The 6th edition of Athens Ethnographic Film Festival kicks off today (25.11) in the Exile Room and runs until Sunday, November 29th. The Festival aims to introduceethnographic films to a wider audience and initiate a discussion about the place and perspective of this cinematic genre, as well as the discipline of social anthropology. It also provides a platform to young filmmakers, anthropologists and social scientists to showcase their work. An important part of the Festival is dedicated to student films submitted as thesis for postgraduate degrees of visual anthropology at universities around the world.
The Festival’s themed section (“Images of desire at different times of crisis”) will feature films, a one-day conference and a masterclass on the representation of desire at different periods and manifestations of crisis.

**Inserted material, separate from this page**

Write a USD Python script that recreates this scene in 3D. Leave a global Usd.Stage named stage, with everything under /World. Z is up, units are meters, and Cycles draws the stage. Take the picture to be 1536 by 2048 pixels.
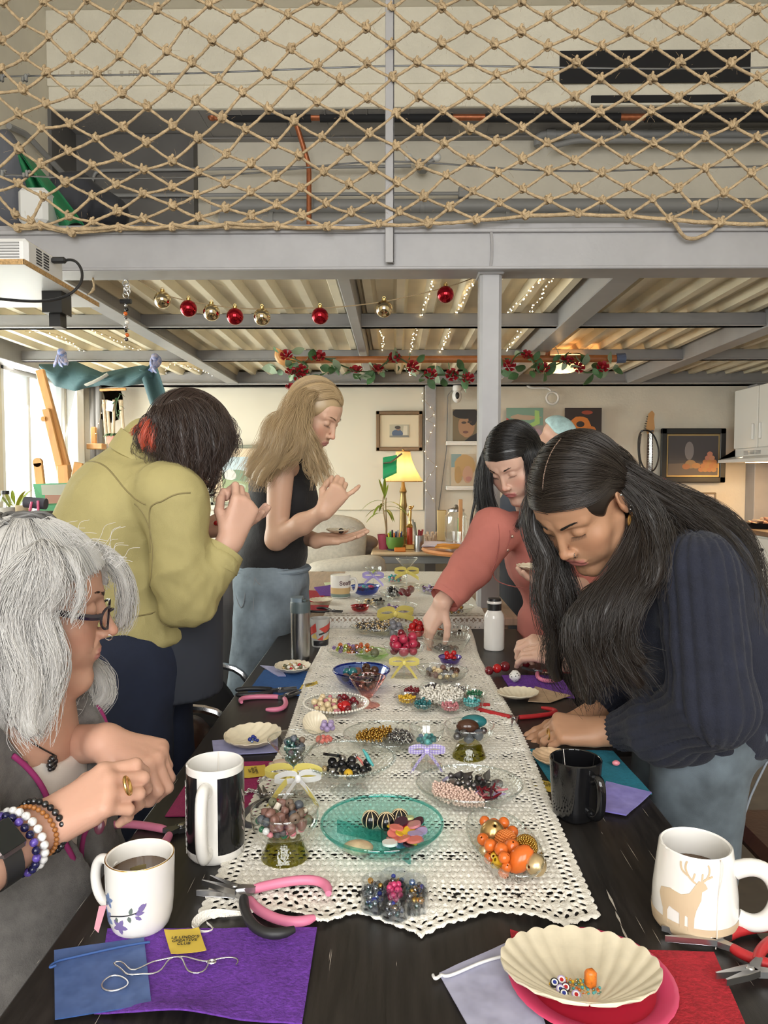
import math,random
import numpy as np,trimesh,usdkit,meshkit
import manifold3d as m3
import shapely,shapely.geometry as sg,shapely.affinity as sa
from pxr import Usd,UsdGeom,UsdLux,UsdShade,Gf,Sdf,Vt
stage=Usd.Stage.CreateInMemory()
UsdGeom.SetStageUpAxis(stage,UsdGeom.Tokens.z);UsdGeom.SetStageMetersPerUnit(stage,1.0)
UsdGeom.Xform.Define(stage,'/World');UsdGeom.Scope.Define(stage,'/World/Looks')
V=lambda*a:np.array(a,float)
PI=math.pi
# camera, light, exposure
F,CX,CY=1480.0,768.0,1024.0
EYE=V(0,0,1.30)
PITCH,YAW=math.atan(71/F),math.atan(22/F)
FWD=V(-math.sin(YAW)*math.cos(PITCH),math.cos(YAW)*math.cos(PITCH),-math.sin(PITCH))
RIGHT=V(math.cos(YAW),math.sin(YAW),0)
UP=np.cross(RIGHT,FWD)
cam=UsdGeom.Camera.Define(stage,'/World/camera')
cam.CreateHorizontalApertureAttr(27.0);cam.CreateVerticalApertureAttr(36.0)
cam.CreateFocalLengthAttr(27.0*F/1536);cam.CreateClippingRangeAttr(Gf.Vec2f(0.05,100))
cam.CreateExposureAttr(0.0)
_m=np.eye(4);_m[0,:3]=RIGHT;_m[1,:3]=UP;_m[2,:3]=-FWD;_m[3,:3]=EYE
UsdGeom.Xformable(cam).AddTransformOp().Set(Gf.Matrix4d(*_m.ravel().tolist()))
def ray(px,py):
 return FWD+(px-CX)/F*RIGHT-(py-CY)/F*UP
def P(px,py,Y):
 d=ray(px,py);return EYE+d*(Y/d[1])
def T(px,py,z=0.75):
 d=ray(px,py);return EYE+d*((z-EYE[2])/d[2])
def WX(px,py,X):
 d=ray(px,py);return EYE+d*(X/d[0])
def dome(color,strength):
 L=UsdLux.DomeLight.Define(stage,'/World/sky');L.CreateIntensityAttr(1);L.CreateExposureAttr(0)
 usdkit.material(stage,'/World/Looks/overcast_sky',{'b':('background_shader',{'color':tuple(color),'strength':strength})},[],surface='b.background')
 UsdShade.MaterialBindingAPI.Apply(L.GetPrim()).Bind(UsdShade.Material.Get(stage,'/World/Looks/overcast_sky'))
def rect_light(name,loc,look,w,h,color,power):
 L=UsdLux.RectLight.Define(stage,'/World/'+name)
 L.CreateWidthAttr(w);L.CreateHeightAttr(h);L.CreateColorAttr(Gf.Vec3f(*color));L.CreateIntensityAttr(power)
 z=-np.array(look,float);z/=np.linalg.norm(z);u=V(0,0,1)if abs(z[2])<.9 else V(0,1,0)
 x=np.cross(u,z);x/=np.linalg.norm(x);y=np.cross(z,x)
 m=np.eye(4);m[0,:3]=x;m[1,:3]=y;m[2,:3]=z;m[3,:3]=loc
 UsdGeom.Xformable(L).AddTransformOp().Set(Gf.Matrix4d(*m.ravel().tolist()))
def ball_light(name,loc,r,color,power):
 L=UsdLux.SphereLight.Define(stage,'/World/'+name)
 L.CreateRadiusAttr(r);L.CreateColorAttr(Gf.Vec3f(*color));L.CreateIntensityAttr(power)
 UsdGeom.Xformable(L).AddTranslateOp().Set(Gf.Vec3d(*map(float,loc)))
dome((.93,.97,1.0),2.5)
rect_light('window_daylight',(-3.05,4.2,1.6),(1,-.12,-.25),4.6,2.0,(1.0,.96,.88),12)
rect_light('street_window_daylight',(.2,-2.95,2.65),(0,1,-.12),4.8,3.4,(1.0,.98,.95),8.5)
cam.GetExposureAttr().Set(-0.05)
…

Considering desire as an affective and political notion intertwined with the effects of neoliberalism, globalization, war, immigration and colonization, the organizers have invited filmmakers inspired by feminist, post-colonialist, queer and other critical approaches.
Ethnofest’s screenings include “Eat your Childern” by Treasa O’Brian and Mary Jane from Ireland; “Mariupolis” by Mantas Kvedaravicius from Ukraine (a work in progress); “What Life is Like Here” by Marlene Wynants from Germany; “A dream school in the Steppes” by Güliz Sağlam from Turkey, as well as many student films from EthnoFest’s Summer School 2015 on the Visual Ethnography of Cityscapes. Chantal Akerman’s “News from Home“, well known as a “diasporic and epistolary narrative” documentary, is to be screened today, Wednesday (25.11), at the Auditorium of the Institut Français de Grèce, in honour and farewell of the pioneer director, who passed away in October 5th.